Tue Jan 21 13:08:26 UTC 2025: **Government’s Potential AGR Waiver to Boost Telecom Sector**

NEW DELHI – IIFL Securities predicts a significant positive impact on the Indian telecom sector following a potential government partial waiver of Adjusted Gross Revenue (AGR) dues. The brokerage firm estimates that Bharti Airtel and Vodafone Idea (VIL) could see their liabilities reduced by ₹38,000 crore and ₹52,000 crore, respectively. This relief, potentially announced in the upcoming Union Budget on February 1st, could result in per-share upside of ₹62 for Bharti Airtel, ₹7 for VIL, and ₹29 for Bharti Hexacom.

While the waiver, coupled with a recent bank guarantee waiver, improves Vodafone Idea’s prospects for a ₹25,000 crore debt raise and its planned capex program, IIFL Securities cautions that VIL will still face significant cash flow challenges in the coming years. The brokerage firm believes the government is likely to convert a portion of VIL’s dues into equity. Based on these projections, IIFL estimates a fair value of ₹10 per share for Vodafone Idea by March 2026.

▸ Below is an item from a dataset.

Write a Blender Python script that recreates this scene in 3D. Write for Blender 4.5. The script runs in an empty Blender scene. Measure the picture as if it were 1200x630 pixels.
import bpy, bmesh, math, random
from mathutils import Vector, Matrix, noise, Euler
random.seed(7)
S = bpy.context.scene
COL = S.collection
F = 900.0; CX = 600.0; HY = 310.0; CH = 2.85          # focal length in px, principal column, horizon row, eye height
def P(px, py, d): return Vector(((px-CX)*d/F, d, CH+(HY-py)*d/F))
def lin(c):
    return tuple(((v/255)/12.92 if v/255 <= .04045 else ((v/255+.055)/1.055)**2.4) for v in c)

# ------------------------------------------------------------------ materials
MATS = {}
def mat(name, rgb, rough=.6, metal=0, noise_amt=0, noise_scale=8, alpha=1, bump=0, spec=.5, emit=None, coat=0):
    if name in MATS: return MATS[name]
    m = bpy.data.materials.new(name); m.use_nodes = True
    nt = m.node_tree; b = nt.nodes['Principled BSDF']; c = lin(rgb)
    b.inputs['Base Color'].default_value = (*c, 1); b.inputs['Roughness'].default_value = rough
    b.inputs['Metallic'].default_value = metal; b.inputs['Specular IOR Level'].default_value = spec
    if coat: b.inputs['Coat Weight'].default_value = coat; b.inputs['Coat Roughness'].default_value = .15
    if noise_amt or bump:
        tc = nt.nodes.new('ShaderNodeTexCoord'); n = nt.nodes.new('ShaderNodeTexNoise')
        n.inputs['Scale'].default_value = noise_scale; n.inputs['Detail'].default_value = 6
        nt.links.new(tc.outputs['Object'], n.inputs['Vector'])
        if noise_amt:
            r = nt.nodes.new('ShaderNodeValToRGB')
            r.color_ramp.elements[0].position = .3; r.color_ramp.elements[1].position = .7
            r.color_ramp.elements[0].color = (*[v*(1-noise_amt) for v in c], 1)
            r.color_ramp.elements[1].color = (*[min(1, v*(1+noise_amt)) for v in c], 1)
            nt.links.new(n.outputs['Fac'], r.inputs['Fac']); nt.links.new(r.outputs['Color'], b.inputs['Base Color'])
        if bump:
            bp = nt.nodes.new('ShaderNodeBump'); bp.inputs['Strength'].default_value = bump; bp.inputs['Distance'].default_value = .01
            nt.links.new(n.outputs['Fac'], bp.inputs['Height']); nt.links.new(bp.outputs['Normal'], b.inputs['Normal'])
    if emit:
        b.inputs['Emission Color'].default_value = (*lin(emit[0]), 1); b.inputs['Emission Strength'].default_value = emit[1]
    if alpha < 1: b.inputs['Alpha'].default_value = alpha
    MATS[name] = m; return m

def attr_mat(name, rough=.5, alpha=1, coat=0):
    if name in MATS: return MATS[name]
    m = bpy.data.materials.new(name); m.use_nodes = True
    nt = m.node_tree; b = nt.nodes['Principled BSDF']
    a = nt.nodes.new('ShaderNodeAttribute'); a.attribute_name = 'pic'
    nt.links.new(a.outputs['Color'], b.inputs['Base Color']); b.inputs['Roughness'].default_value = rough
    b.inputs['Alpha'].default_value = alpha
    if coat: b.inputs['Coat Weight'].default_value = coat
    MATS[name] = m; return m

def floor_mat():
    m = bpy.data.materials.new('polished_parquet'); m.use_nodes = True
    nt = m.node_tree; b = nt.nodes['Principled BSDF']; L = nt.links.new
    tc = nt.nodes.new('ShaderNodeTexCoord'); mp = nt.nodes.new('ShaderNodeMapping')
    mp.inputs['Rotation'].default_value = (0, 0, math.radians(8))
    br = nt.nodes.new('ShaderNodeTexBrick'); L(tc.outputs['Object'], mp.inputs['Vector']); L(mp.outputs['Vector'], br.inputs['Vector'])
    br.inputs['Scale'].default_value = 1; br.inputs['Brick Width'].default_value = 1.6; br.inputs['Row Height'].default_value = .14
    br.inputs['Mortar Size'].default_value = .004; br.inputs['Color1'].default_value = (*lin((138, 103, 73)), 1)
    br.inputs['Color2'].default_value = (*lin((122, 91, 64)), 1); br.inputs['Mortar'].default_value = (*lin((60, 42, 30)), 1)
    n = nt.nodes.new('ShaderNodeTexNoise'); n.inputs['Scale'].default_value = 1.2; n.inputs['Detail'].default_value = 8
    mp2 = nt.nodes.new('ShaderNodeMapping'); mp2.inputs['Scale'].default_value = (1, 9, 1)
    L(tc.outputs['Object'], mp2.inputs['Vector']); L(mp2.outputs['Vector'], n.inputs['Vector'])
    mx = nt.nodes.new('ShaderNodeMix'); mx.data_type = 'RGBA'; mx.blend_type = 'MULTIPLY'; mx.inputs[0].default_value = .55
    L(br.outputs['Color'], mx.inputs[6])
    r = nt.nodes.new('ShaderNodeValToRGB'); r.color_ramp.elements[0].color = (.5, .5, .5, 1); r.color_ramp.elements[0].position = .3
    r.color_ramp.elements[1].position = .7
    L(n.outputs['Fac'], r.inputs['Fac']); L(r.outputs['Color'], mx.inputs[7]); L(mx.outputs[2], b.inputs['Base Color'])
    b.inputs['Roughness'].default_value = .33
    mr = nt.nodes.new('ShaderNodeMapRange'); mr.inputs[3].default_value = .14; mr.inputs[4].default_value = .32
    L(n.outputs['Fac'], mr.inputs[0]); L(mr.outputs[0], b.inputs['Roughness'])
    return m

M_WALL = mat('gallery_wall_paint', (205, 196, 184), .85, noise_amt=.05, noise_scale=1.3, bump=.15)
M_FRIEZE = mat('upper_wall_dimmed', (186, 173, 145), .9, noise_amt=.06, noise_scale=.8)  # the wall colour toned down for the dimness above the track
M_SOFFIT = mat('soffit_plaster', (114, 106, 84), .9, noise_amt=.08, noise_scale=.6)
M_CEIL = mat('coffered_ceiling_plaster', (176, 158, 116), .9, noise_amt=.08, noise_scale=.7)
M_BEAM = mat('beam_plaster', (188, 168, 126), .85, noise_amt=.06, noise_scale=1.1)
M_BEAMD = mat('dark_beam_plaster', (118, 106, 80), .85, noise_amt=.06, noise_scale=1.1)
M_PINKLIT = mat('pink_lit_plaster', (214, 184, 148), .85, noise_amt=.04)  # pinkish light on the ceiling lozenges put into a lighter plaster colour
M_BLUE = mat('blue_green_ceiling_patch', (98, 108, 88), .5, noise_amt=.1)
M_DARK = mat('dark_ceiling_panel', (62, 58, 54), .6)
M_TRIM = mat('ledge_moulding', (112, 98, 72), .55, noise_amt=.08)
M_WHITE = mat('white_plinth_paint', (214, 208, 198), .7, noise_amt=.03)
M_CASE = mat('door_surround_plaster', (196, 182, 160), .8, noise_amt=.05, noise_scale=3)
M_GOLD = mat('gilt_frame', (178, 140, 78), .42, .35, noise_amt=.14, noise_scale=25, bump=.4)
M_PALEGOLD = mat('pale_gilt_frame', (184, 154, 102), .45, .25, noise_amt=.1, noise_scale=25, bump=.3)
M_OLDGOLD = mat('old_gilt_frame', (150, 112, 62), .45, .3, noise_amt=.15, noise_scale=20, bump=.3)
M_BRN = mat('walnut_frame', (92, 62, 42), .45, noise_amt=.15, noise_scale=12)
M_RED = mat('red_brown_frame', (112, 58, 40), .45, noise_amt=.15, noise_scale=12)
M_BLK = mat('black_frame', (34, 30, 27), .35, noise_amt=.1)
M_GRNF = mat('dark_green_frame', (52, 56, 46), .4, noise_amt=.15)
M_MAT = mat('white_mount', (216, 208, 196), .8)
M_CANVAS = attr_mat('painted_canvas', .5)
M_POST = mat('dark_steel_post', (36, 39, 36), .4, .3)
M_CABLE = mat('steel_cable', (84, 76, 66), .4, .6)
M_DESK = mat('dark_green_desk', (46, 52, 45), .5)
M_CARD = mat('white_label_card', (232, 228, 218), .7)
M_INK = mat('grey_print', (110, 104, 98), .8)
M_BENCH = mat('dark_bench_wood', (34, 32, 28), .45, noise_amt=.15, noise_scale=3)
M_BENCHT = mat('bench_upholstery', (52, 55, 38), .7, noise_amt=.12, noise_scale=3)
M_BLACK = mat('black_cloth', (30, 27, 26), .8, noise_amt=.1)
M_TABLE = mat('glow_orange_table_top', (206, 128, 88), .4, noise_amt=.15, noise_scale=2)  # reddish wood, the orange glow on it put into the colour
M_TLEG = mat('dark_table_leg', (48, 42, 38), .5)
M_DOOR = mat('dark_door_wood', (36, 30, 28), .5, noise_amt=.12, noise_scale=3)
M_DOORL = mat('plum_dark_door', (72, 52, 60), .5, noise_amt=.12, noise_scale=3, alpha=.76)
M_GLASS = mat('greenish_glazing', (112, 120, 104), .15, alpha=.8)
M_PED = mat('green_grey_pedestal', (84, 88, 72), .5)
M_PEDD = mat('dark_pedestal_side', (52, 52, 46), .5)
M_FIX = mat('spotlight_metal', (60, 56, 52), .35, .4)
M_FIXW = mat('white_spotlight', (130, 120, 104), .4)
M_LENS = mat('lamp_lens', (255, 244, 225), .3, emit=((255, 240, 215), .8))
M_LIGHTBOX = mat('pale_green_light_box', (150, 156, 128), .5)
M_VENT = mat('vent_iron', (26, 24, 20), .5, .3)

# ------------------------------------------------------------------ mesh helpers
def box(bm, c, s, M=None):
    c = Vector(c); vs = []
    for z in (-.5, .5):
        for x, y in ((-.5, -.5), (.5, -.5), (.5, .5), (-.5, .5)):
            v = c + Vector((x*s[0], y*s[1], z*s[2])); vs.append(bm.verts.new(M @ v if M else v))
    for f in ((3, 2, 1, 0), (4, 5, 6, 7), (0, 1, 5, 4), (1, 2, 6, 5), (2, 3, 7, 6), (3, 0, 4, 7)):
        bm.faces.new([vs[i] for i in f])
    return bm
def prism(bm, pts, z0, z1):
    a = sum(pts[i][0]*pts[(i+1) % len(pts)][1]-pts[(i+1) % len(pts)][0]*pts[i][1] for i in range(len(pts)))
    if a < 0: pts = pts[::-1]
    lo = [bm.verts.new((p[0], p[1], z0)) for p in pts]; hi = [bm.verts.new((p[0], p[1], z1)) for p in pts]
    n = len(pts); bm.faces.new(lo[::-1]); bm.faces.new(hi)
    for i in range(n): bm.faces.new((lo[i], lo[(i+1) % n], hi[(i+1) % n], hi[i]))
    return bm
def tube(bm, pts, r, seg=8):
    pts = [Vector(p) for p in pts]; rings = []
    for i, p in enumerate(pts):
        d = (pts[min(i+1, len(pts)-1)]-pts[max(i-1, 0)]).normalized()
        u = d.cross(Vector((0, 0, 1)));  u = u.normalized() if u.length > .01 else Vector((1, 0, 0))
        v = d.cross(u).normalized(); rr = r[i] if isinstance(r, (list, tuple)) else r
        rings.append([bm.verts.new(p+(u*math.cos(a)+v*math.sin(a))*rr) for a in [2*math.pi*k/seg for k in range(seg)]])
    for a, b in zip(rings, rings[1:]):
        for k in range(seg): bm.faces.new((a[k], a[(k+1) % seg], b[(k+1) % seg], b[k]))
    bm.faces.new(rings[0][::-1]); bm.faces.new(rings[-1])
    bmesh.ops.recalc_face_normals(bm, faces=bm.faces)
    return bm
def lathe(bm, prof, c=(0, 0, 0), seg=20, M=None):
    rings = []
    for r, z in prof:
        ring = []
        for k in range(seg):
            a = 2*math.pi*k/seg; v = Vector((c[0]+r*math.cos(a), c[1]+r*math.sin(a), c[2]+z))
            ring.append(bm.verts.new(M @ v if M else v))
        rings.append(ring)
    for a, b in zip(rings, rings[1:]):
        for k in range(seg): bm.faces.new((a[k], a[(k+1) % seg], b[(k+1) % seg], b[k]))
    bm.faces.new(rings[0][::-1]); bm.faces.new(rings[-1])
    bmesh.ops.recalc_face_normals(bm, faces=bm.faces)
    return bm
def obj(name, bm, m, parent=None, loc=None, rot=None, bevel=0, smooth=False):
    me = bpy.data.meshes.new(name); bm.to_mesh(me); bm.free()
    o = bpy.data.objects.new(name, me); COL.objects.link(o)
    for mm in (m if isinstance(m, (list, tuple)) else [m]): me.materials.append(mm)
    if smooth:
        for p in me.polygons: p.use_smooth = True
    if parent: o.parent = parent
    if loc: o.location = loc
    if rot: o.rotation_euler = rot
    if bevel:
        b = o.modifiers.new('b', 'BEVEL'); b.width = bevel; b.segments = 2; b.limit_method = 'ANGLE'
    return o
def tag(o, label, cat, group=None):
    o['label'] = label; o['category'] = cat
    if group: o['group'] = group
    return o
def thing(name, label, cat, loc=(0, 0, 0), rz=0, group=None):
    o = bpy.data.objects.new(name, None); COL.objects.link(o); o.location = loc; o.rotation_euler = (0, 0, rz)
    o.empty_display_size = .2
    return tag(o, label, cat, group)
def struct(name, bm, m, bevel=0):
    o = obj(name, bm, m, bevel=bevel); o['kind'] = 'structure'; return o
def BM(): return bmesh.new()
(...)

The report acknowledges that even with the AGR relief, Vodafone Idea’s free cash flow will likely be insufficient to meet its obligations. IIFL projects a cumulative cash deficit of ₹40,600 crore by the end of FY27, necessitating further debt or equity raising, or government equity conversion. The brokerage remains positive on Bharti Airtel, Indus Towers, and Bharti Hexacom. IIFL doesn’t foresee the waiver impacting future tariff hikes, emphasizing the need for significant revenue growth to ensure VIL’s long-term financial health. The firm anticipates another round of tariff hikes in late 2025.